Quali opportunità e quali sfide vede per il futuro della fotografia?

Lavoro come fotoreporter da 25 anni e nel corso del tempo ho assistito a grandi cambiamenti in questo settore. Il più rilevante è stato il salto dall’analogico al digitale e ha interessato anche la modalità con cui le fotografie vengono trasmesse alle redazioni. La cosa più importante per me è sempre stata quella di conservare una mentalità aperta e adattarsi alle nuove tecnologie. Il mio processo creativo quindi è fluido. Un giorno uso una fotocamera a rullino 8×10 e il giorno successivo una Leica digitale. Cosa vedo nel futuro della fotografia? È difficile a dirsi, ma qualunque cosa sarà, la accetterò. Il mio impulso creativo è così profondamente radicato dentro me stessa che sicuramente mi adatterò.

Quale ruolo svolgono le gallerie nell’epoca dei media digitali, in special modo per il suo lavoro?

Le gallerie e i musei sono spazi creativi sacri, specialmente nell’era digitale. È importante staccarsi da smartphone e computer e prendersi del tempo per perdersi nelle opere d’arte esposte nei musei e nelle gallerie. Il mio lavoro esiste principalmente in uno spazio digitale, per questo sono davvero contenta di vederlo esposto nella galleria Leica di Los Angeles per le celebrazioni del centenario di Leica, e mi fa piacere che le persone si prendano del tempo per ammirare appieno la profondità dei miei scatti, invece di scorrere le immagini su Instagram.
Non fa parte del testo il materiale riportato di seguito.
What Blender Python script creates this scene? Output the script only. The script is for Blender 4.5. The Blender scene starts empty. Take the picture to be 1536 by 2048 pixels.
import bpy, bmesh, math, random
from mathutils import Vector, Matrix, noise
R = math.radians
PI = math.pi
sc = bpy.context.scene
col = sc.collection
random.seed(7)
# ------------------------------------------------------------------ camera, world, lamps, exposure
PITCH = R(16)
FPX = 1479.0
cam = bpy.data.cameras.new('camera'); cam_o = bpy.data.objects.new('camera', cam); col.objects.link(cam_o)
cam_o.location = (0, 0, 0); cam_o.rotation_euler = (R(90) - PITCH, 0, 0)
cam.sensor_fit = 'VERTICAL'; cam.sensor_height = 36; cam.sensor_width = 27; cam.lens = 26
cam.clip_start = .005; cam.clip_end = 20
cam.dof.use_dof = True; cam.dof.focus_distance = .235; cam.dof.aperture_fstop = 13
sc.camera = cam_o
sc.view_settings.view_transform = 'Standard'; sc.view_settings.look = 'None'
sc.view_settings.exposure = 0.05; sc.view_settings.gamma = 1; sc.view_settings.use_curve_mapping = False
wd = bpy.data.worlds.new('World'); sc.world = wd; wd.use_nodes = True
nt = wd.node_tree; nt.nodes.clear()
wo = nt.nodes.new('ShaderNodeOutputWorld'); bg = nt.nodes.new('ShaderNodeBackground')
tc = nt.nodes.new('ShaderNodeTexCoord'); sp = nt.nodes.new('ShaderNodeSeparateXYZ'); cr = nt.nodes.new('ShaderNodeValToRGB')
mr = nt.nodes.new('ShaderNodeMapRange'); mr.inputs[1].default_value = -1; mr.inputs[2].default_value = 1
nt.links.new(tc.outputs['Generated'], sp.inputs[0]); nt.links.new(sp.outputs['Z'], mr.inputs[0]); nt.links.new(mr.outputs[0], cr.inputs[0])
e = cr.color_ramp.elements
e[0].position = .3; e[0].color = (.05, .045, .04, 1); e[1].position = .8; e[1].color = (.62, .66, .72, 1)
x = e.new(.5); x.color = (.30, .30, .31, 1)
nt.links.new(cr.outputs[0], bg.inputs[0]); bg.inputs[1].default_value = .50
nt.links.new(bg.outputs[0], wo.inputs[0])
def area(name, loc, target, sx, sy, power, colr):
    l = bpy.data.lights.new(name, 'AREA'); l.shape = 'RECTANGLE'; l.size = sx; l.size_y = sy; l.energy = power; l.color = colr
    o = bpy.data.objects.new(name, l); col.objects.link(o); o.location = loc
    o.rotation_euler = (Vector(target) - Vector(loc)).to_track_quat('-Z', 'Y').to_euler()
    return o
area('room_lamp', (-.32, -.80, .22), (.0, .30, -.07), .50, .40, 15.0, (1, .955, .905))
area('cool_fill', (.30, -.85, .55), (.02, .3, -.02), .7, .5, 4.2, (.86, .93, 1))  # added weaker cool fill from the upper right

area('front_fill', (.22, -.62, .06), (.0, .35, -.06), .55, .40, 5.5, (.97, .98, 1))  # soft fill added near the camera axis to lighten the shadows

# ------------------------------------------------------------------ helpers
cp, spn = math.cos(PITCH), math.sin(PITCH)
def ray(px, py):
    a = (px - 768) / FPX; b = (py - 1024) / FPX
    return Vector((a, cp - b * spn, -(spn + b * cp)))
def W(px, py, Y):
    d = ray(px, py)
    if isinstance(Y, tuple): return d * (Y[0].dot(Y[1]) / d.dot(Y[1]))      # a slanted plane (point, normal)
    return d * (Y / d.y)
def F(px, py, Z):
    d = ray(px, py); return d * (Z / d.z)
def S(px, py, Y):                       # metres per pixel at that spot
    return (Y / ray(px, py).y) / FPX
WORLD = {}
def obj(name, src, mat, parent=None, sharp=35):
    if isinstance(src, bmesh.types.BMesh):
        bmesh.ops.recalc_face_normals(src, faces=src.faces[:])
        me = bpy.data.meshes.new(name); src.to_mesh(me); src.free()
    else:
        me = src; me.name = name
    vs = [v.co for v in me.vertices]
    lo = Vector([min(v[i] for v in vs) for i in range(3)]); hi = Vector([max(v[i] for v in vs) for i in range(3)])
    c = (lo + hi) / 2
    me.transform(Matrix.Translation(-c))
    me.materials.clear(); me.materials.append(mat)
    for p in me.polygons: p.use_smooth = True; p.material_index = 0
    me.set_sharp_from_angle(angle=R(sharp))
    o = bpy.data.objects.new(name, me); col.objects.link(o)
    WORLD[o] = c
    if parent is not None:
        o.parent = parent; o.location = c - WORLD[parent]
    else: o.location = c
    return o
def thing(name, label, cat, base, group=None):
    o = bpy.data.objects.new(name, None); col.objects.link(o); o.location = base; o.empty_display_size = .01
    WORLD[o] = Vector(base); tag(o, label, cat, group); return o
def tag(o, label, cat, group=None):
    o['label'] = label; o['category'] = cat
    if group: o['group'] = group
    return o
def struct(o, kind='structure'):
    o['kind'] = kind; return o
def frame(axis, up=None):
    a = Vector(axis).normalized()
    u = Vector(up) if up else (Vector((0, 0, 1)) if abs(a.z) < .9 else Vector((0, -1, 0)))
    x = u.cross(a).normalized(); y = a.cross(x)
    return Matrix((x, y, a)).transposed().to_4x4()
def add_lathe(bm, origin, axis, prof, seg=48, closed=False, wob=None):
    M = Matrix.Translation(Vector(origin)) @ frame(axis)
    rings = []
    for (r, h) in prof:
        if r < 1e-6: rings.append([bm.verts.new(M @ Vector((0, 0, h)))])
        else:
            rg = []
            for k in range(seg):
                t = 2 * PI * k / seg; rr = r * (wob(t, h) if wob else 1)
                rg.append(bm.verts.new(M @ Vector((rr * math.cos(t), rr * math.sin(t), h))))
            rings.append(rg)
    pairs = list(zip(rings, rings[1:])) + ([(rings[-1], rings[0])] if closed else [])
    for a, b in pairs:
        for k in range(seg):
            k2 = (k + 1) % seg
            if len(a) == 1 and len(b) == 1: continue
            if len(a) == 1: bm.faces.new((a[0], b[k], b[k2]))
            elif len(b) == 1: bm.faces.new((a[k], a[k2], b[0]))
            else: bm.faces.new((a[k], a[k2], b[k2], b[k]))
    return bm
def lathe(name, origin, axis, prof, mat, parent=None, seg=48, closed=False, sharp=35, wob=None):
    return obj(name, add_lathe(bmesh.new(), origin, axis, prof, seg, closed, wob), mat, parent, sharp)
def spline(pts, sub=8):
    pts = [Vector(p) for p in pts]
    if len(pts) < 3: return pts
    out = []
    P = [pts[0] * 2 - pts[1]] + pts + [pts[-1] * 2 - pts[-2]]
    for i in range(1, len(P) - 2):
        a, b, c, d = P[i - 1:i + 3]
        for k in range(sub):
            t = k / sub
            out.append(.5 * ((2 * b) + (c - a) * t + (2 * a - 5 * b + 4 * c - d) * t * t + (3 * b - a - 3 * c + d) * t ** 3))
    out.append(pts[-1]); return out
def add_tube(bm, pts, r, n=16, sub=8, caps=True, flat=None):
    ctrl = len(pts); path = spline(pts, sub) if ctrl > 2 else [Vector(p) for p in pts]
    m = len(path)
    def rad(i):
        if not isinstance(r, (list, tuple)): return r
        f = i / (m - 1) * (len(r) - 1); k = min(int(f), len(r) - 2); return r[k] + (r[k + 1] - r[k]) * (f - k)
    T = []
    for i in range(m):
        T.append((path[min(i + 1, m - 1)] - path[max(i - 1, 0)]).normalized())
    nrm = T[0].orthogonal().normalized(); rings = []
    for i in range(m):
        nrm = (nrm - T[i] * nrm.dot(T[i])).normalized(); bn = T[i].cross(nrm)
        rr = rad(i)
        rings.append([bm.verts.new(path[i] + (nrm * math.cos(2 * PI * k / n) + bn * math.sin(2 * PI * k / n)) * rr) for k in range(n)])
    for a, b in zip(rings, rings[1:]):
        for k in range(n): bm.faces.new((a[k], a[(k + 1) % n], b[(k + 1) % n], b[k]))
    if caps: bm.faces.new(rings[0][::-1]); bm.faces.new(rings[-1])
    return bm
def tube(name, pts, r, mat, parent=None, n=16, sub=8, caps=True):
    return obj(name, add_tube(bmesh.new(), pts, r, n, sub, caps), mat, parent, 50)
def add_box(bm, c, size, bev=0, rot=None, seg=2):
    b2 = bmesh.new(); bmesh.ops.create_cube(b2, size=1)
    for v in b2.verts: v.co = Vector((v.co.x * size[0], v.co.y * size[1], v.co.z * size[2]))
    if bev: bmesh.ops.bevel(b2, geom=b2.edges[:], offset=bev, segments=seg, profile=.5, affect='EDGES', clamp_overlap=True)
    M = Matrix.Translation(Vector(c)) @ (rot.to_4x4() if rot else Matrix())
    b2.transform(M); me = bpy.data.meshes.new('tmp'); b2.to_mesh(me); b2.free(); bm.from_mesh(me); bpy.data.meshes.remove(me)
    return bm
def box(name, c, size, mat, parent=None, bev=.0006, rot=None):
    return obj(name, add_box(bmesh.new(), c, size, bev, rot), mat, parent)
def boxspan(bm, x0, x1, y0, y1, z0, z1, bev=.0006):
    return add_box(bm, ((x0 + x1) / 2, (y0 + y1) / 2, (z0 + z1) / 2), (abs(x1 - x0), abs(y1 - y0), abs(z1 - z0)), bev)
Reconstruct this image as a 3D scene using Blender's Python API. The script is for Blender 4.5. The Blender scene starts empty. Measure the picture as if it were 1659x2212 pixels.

Portrait of Barbara Davidson

Barbara Davidson

Nel corso della sua carriera, la fotogiornalista ha puntato l’obiettivo su persone che, in territori di conflitto o in zone colpite da catastrofi naturali, cercano di conservare la loro dignità. Si è concentrata soprattutto su donne e bambini intrappolati nella cultura americana della violenza armata. Ha perfezionato il suo approccio alla narrazione raccontando per oltre un ventennio per il Los Angeles Times, il Dallas Morning News e il Washington Times storie di guerre, crisi umanitarie e condizioni umane in 58 paesi. Fotoreporter insignita del premio Pulitzer e del premio Emmy, Davidson è stata nominata due volte fotografa dell’anno nell’ambito del programma Pictures of the Year international (POYi). Nel 2020 ha ricevuto una borsa di studio Guggenheim e viaggiato in lungo e in largo negli Stati Uniti per realizzare con una tradizionale macchina a rullino 8×10 ritratti di sopravvissuti a ferite da arma da fuoco. Figlia di immigrati irlandesi, Barbara Davidson è nata a Montreal, in Canada, e oggi vive a Los Angeles.